STEALING THE SHOW: Nat Baldwin. |
Apart from being an ephemeral player in the local music scene — he played at Strange Maine last fall, while living in Bar Harbor — New Hampshire-based upright bassist Nat Baldwin has some very influential friends. David Longstreth of the Dirty Projectors plays 12-string guitar all over Baldwin’s new album, Most Valuable Player (Broken Sparrow), and Chris Taylor of Grizzly Bear, opening for no less than Radiohead this summer, produced it.
Baldwin returns to Portland on April 22 to promote Most Valuable Player a week before its national release, opening up a handsome indie-folk bill at SPACE Gallery with Strand of Oaks and Soltero. If his recent performances and this assured, unique album are any indication, Baldwin could well steal the show.
Like Longstreth, whose guttural howl has been startling indie kids for years, Baldwin’s primary asset is his falsetto, of which he makes full use. Most of his songs begin at high octaves and quaver their way downward before a tumultuous chorus lifts dramatically upward again. Unlike with Longstreth, the technique never becomes shrill or polarizing in Baldwin’s hands; on “Dome Branches,” he elongates that title phrase to abstraction, but the effect sounds organic, as if hearing a flower blossom and collapse inward over and over again.
Nat Baldwin with Soltero + Strand of Oaks | 8:30 pm April 22 | at SPACE Gallery, 538 Congress St, Portland | $5 | 207.828.5600 |
Most Valuable Player alternates between delicate chamber pieces and gliding avant-pop tracks, influenced both by indie folk and improvised jazz (Baldwin was a student of the prolific composer Anthony Braxton). All of the songs are anchored by Baldwin’s repeating basslines — deep and scratchy, like a bullfrog with a sore throat — and most feature Longstreth’s jangling 12-string, which chimes in and out of the mix in propulsive minor keys. Not coincidentally, Longstreth’s performance sounds a lot like Ed Droste’s work in Grizzly Bear; that band’s all-purpose instrumentalist, Chris Taylor, trademarks his production of Most Valuable Player with woodwinds that contribute to the album’s orchestral tilt.If the disc is quite clearly the sum of its participants, it’s still strikingly original. The baroque, schematic aesthetic of Baldwin’s bass is, depending on the song, either amplified or subverted by the surrounding theatrics. On the opening anthem “Lake Erie,” Longstreth’s buoyant guitar gives the scatty vocals an uplifting kick, and his mimicry of Baldwin’s cadence on “De-Attached” has the revelry of free jazz.

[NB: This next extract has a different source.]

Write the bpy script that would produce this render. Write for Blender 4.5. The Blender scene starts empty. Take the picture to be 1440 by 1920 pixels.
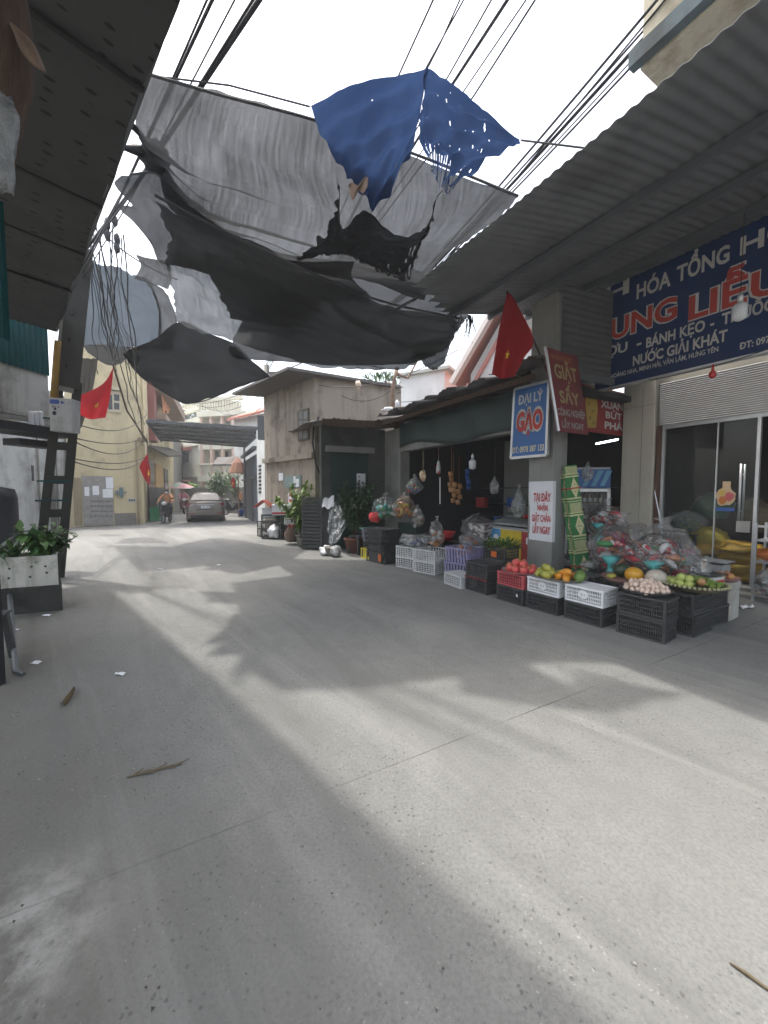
import bpy, bmesh, math, random
from mathutils import Vector, Matrix, noise
random.seed(11)
R = math.radians
sc = bpy.context.scene
COL = sc.collection
V = Vector
# ---------------------------------------------------------------- camera
F, HC = 720.0, 1.55
PITCH = math.atan(39 / 720)
cd = bpy.data.cameras.new('camera'); cam = bpy.data.objects.new('camera', cd); COL.objects.link(cam)
cd.sensor_fit = 'HORIZONTAL'; cd.sensor_width = 36; cd.lens = 36 * F / 1440
cd.clip_start = 0.05; cd.clip_end = 1500
cam.location = (0, 0, HC); cam.rotation_euler = (math.pi / 2 - PITCH, 0, 0)
sc.camera = cam
# ---------------------------------------------------------------- light
SUN_EL, SUN_AZ = R(74), R(-60)          # azimuth clockwise from +Y
wd = bpy.data.worlds.new('World'); sc.world = wd; wd.use_nodes = True
nt = wd.node_tree; bg = nt.nodes['Background']
sk = nt.nodes.new('ShaderNodeTexSky'); sk.sky_type = 'NISHITA'; sk.sun_disc = False
sk.sun_elevation = SUN_EL; sk.sun_rotation = SUN_AZ; sk.dust_density = 6.0; sk.air_density = 1.3; sk.ozone_density = 1.0
hz = nt.nodes.new('ShaderNodeHueSaturation'); hz.inputs['Saturation'].default_value = .55; nt.links.new(sk.outputs[0], hz.inputs['Color']); nt.links.new(hz.outputs[0], bg.inputs[0]); bg.inputs[1].default_value = 0.15
sd = bpy.data.lights.new('sun', 'SUN'); sd.energy = 1.0; sd.angle = R(1.5); sd.color = (1, .96, .9)
so = bpy.data.objects.new('sun', sd); COL.objects.link(so)
sdir = V((math.sin(SUN_AZ) * math.cos(SUN_EL), math.cos(SUN_AZ) * math.cos(SUN_EL), math.sin(SUN_EL)))
so.rotation_euler = sdir.to_track_quat('Z', 'Y').to_euler(); so.location = (0, 0, 30)
sc.view_settings.view_transform = 'Standard'; sc.view_settings.look = 'None'
sc.view_settings.exposure = 1.85; sc.view_settings.gamma = 1
# ---------------------------------------------------------------- measuring helpers (pixel of the 1440x1920 photo -> point of the place)
def ray(px, py):
    x = (px - 720) / F; u = (960 - py) / F; c, s = math.cos(PITCH), math.sin(PITCH)
    return V((x, c + u * s, u * c - s))
def gp(px, py, z=0.0):
    r = ray(px, py); return V((0, 0, HC)) + r * ((z - HC) / r.z)
def at(px, py, d):
    r = ray(px, py); return V((0, 0, HC)) + r * (d / r.y)
# the right-hand row of shops: X along the street towards the viewer, Y into the shops
RO = V((2.6, 6.2, 0)); RX = V((.49, -.8717, 0)); RY = V((.8717, .49, 0)); RZ = math.atan2(-.8717, .49)
def RW(x, y, z=0.0): return RO + RX * x + RY * y + V((0, 0, z))
def onR(px, py, Y):
    r = ray(px, py); c = V((0, 0, HC)) - RO; t = (Y - c.dot(RY)) / r.dot(RY); p = c + r * t
    return p.dot(RX), p.z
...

These more clattering songs suit Baldwin’s lyrical sensibility well, as his impressionistic singing gives some depth to largely opaque lyrics. They read like secrets he’s keeping to himself, and he seems to admit as much during “One Two Three,” with lines such as “I will not let myself be the subject” and “But which one do you want the world to see?” Elsewhere, his suggestions squander a few opportunities for big emotional payoffs, which is a shame because his music is obviously capable of them.
It is, though, perhaps because of this interesting balance — the reserved words and swooning vocals, the metrical bass and symphonic flair — that Most Valuable Player’s triumphs feel so modest and refreshing. “Mask I Wear” is one of the most graceful and genuinely romantic songs I’ve heard in a while, a winsome waltz that soars on a clarinet bridge and fluttering improv. Likewise, “Black Square” begins with a serene 2/3 waltz and grows warmer in opulent fits and starts.
Most Valuable Player’s pedigree ensures that Baldwin will become a lot better known in the coming weeks, as the indie press scrutinizes this familiar but subtly unclassifiable album. It couldn’t happen at a more appropriate time. Baldwin’s songs start on the ice and end in a glistening haze, the springtime thaw we’ve been hoping for.